@farmerman,
No, we don't agree on that. The Electoral system was created to reassure states with small populations that they would not be overwhelmed by the votes of states with large populations. It was not a case of the framers not trusting the voters so much as it was the voters of New York and New Jersey, for example, not trusting the voters of Virginia and Massachusetts.
The Virginia plan called for a legislature of a single house with proportional representation. This was a direct response to the great legislative weakness of the Continental Congress in which each state had a single vote regardless of population. Virginia was not just larger in population than New Jersey, it had a larger population than any other state--in most cases, larger than any two or three other states. Between them, Virginia, Massachusetts and Pennsylvania had more than half of the nation's population.
So the Virginia plan not only sought to address the weakness of the Continental Congress, it also was a naked power grab. The Connecticut compromise created the bicameral legislature, giving an equal representation in the Senate, and vesting the Senate with the nation's sovereign powers (the approval of the appointment of executive officers and the approval of treaties); while giving proportional representation in the House, and vesting the House with financial power--on the not unreasonable argument that as the states with the largest population would provide the most revenue (no income tax, and none foreseen, making the excise the largest source of continuing revenue--land sales were the largest source of revenue, but a finite source).
The Electoral College was a response to the fears and suspicions of the states. The small states feared popular vote because they rightly expected that in a nation spread out over such distances (about four or five million people strung out along a coastline stretching more than a thousand miles), states would end up voting for a favorite son, which meant that for the foreseeable future, Virginia would elect all the presidents, or a cabal would be formed by Virginia, Pennsylvania and Massachusetts to choose the president. Leaving it to the states to choose would, many feared, make the president subservient to the interests of the states, on the theory that he would promise them whatever it took to get elected.

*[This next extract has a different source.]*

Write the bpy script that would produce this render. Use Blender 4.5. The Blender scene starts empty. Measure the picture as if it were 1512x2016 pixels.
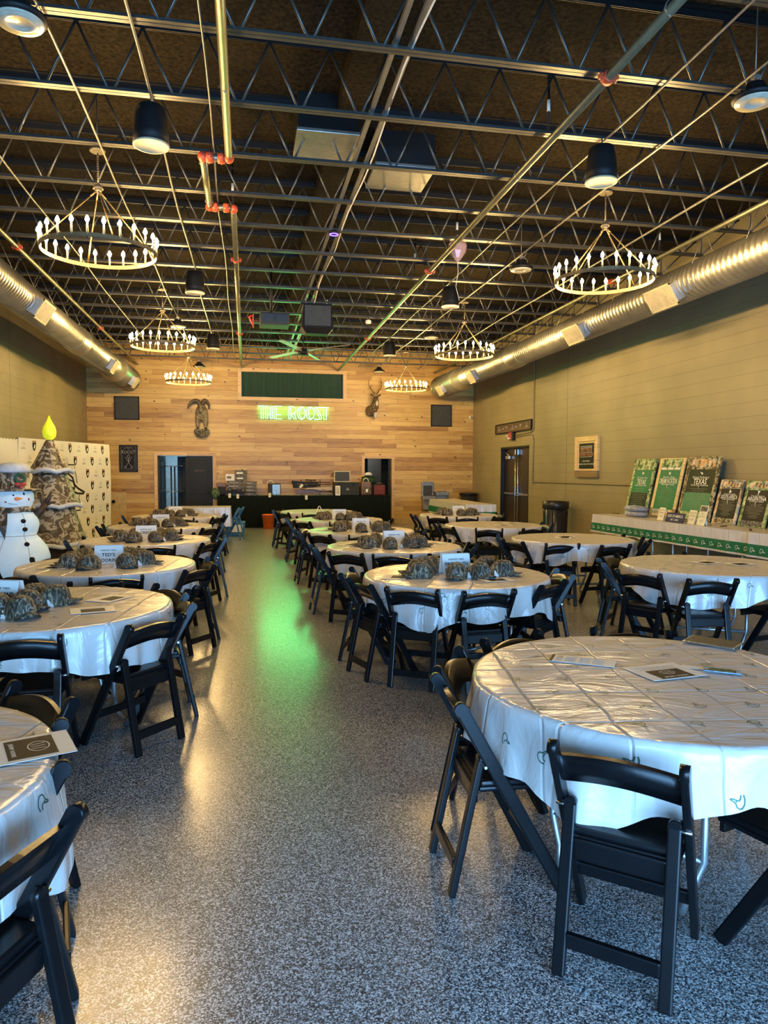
import bpy, bmesh, math, random
from mathutils import Vector, Matrix
random.seed(7)
R = math.radians
PI = math.pi
# ------------------------------------------------------------------ camera, world, lights, exposure
sc = bpy.context.scene
COL = sc.collection
CAM_H = 1.63
FPX = 1400.0
YAW, PIT, ROLL = R(10.95), R(-3.35), R(0.2)
fw = Vector((math.sin(YAW)*math.cos(PIT), math.cos(YAW)*math.cos(PIT), math.sin(PIT)))
rt0 = Vector((math.cos(YAW), -math.sin(YAW), 0)); up0 = rt0.cross(fw)
rt = rt0*math.cos(ROLL) + up0*math.sin(ROLL); up = up0*math.cos(ROLL) - rt0*math.sin(ROLL)
cd = bpy.data.cameras.new('camera'); cam = bpy.data.objects.new('camera', cd); COL.objects.link(cam)
cd.sensor_fit = 'VERTICAL'; cd.sensor_height = 36; cd.lens = 36*FPX/2016; cd.clip_start = 0.05; cd.clip_end = 200
m = Matrix((rt, up, -fw)).transposed().to_4x4(); m.translation = Vector((0, 0, CAM_H)); cam.matrix_world = m
sc.camera = cam
sc.view_settings.view_transform = 'Standard'; sc.view_settings.look = 'None'
sc.view_settings.gamma = 1; sc.view_settings.exposure = 0.85
sc.view_settings.use_curve_mapping = False
try:
    sc.cycles.use_denoising = True
    sc.cycles.max_bounces = 6; sc.cycles.diffuse_bounces = 3; sc.cycles.glossy_bounces = 3
    sc.cycles.transmission_bounces = 2; sc.cycles.sample_clamp_indirect = 4
    sc.cycles.caustics_reflective = False; sc.cycles.caustics_refractive = False
except Exception: pass
W = bpy.data.worlds.new('world'); sc.world = W; W.use_nodes = True
W.node_tree.nodes['Background'].inputs[0].default_value = (0.42, 0.66, 1.0, 1)
W.node_tree.nodes['Background'].inputs[1].default_value = 0.5
BULB_E = 440.0
def light(name, kind, loc, power, color, **k):
    l = bpy.data.lights.new(name, kind); l.energy = power; l.color = color
    rot = k.pop('rot', None)
    for a, v in k.items(): setattr(l, a, v)
    o = bpy.data.objects.new(name, l); o.location = loc
    if rot: o.rotation_euler = rot
    COL.objects.link(o); return o
light('daylight_through_open_dock_door', 'AREA', (1.6, -3.05, 1.15), 600, (0.24, 0.55, 1.0), shape='RECTANGLE', size=8.2, size_y=2.1, spread=R(150), rot=(R(78), 0, 0))
light('hallway_fill_light', 'AREA', (-1.9, 22.6, 2.3), 14, (0.6, 0.85, 1.0), size=0.8, rot=(R(20), 0, 0))  # added fill to brighten the hallway
light('back_room_fill_light', 'POINT', (3.7, 23.2, 2.4), 10, (1.0, 0.9, 0.75), shadow_soft_size=0.2)  # added fill inside the back room, not a fitted lamp

def px(x, y, X=None, Y=None, Z=None):
    d = fw + rt*((x-756)/FPX) - up*((y-1008)/FPX)
    t = X/d.x if X is not None else (Y/d.y if Y is not None else (Z-CAM_H)/d.z)
    return Vector((0, 0, CAM_H)) + d*t
XL, XR, YB, YF, ZC, ZJ = -4.36, 6.9, 21.2, -3.0, 5.24, 4.66

# ------------------------------------------------------------------ materials
MATS = {}
class NT:
    def __init__(s, mat):
        mat.use_nodes = True; s.t = mat.node_tree; s.t.nodes.clear(); s.out = s.n('ShaderNodeOutputMaterial')
        s.p = s.n('ShaderNodeBsdfPrincipled'); s.l(s.p.outputs[0], s.out.inputs[0])
    def n(s, typ, **k):
        nd = s.t.nodes.new(typ)
        for a, v in k.items():
            if a.startswith('i_'):
                nd.inputs[a[2:].replace('_', ' ')].default_value = v
            else: setattr(nd, a, v)
        return nd
    def l(s, a, b): s.t.links.new(a, b)
    def math(s, op, a, b=None, c=None):
        nd = s.n('ShaderNodeMath', operation=op)
        for i, v in enumerate((a, b, c)):
            if v is None: continue
            if isinstance(v, (int, float)): nd.inputs[i].default_value = v
            else: s.l(v, nd.inputs[i])
        return nd.outputs[0]
    def coord(s, which='Object'):
        return s.n('ShaderNodeTexCoord').outputs[which]
    def sep(s, v):
        nd = s.n('ShaderNodeSeparateXYZ'); s.l(v, nd.inputs[0]); return nd.outputs
    def comb(s, *v):
        nd = s.n('ShaderNodeCombineXYZ')
        for i, a in enumerate(v):
            if isinstance(a, (int, float)): nd.inputs[i].default_value = a
            else: s.l(a, nd.inputs[i])
        return nd.outputs[0]
    def mapping(s, v, scale=(1, 1, 1), loc=(0, 0, 0), rot=(0, 0, 0)):
        nd = s.n('ShaderNodeMapping'); s.l(v, nd.inputs[0])
        nd.inputs['Scale'].default_value = scale; nd.inputs['Location'].default_value = loc; nd.inputs['Rotation'].default_value = rot
        return nd.outputs[0]
    def noise(s, v, scale, detail=2, rough=0.5, dist=0.0):
        nd = s.n('ShaderNodeTexNoise'); s.l(v, nd.inputs['Vector'])
        nd.inputs['Scale'].default_value = scale; nd.inputs['Detail'].default_value = detail
        nd.inputs['Roughness'].default_value = rough; nd.inputs['Distortion'].default_value = dist
        return nd.outputs['Fac']
    def ramp(s, f, stops, interp='LINEAR'):
        nd = s.n('ShaderNodeValToRGB'); s.l(f, nd.inputs[0]); r = nd.color_ramp; r.interpolation = interp
        while len(r.elements) < len(stops): r.elements.new(0.5)
        for e, (p, c) in zip(r.elements, stops):
            e.position = p; e.color = (*c, 1) if len(c) == 3 else c
        return nd.outputs[0]
    def mix(s, f, a, b, blend='MIX'):
        nd = s.n('ShaderNodeMix', data_type='RGBA', blend_type=blend)
        for i, v in ((0, f), (6, a), (7, b)):
            if isinstance(v, (int, float)): nd.inputs[i].default_value = v
            elif isinstance(v, tuple): nd.inputs[i].default_value = (*v, 1)
            else: s.l(v, nd.inputs[i])
        return nd.outputs[2]
    def bump(s, h, strength=0.3, dist=0.01):
        nd = s.n('ShaderNodeBump'); nd.inputs['Strength'].default_value = strength; nd.inputs['Distance'].default_value = dist
        s.l(h, nd.inputs['Height']); s.l(nd.outputs[0], s.p.inputs['Normal'])
    def base(s, c):
        if isinstance(c, tuple): s.p.inputs['Base Color'].default_value = (*c, 1)
        else: s.l(c, s.p.inputs['Base Color'])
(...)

The third option would be to let Congress choose the president, but that was just a wonderful blend of what were seen as the evils of the first two options. However, the EC combines both options while mitigating the evils thereof (or so it was reasoned), because more populace states would choose the most electors, but small states would still have a power greater than what was implied merely by population. The constitution also gives the right to the states to determine how electors will be chosen--so popular vote, mitigated by the direct relationship of the number of electors to the size of the congressional delegation, and the electoral system administered by the states was thought to provide the best blend of what everyone wanted while removing as much as possible the objections to each method.
There were no political parties then. Many people considered the very idea of political parties to be evil. It was also considered bad form to campaign for office (hence the belief that each state would choose a favorite son--they'd probably be ignorant of candidates from other states). Finally, there was the inherent mistrust of the states for the power of central government, making them reluctant to hand the power over to the Congress. That was essentially how the president had been chosen by the Continental Congress, and he was little more than a well-dressed gopher for the factions who chose him.
I happen to think the EC continues to be a good idea. Without it, California, New York, Texas and Florida would elect each president, with campaigning restricted to a handful of other populace states to add to the core support from those four states.
I don't for a moment deny the contempt for democracy of that age. However, it was a self-serving attitude. "We trust the voters of Pennsylvania, it's those sons of bitches in Maryland, Delaware and New Jersey who can't be trusted."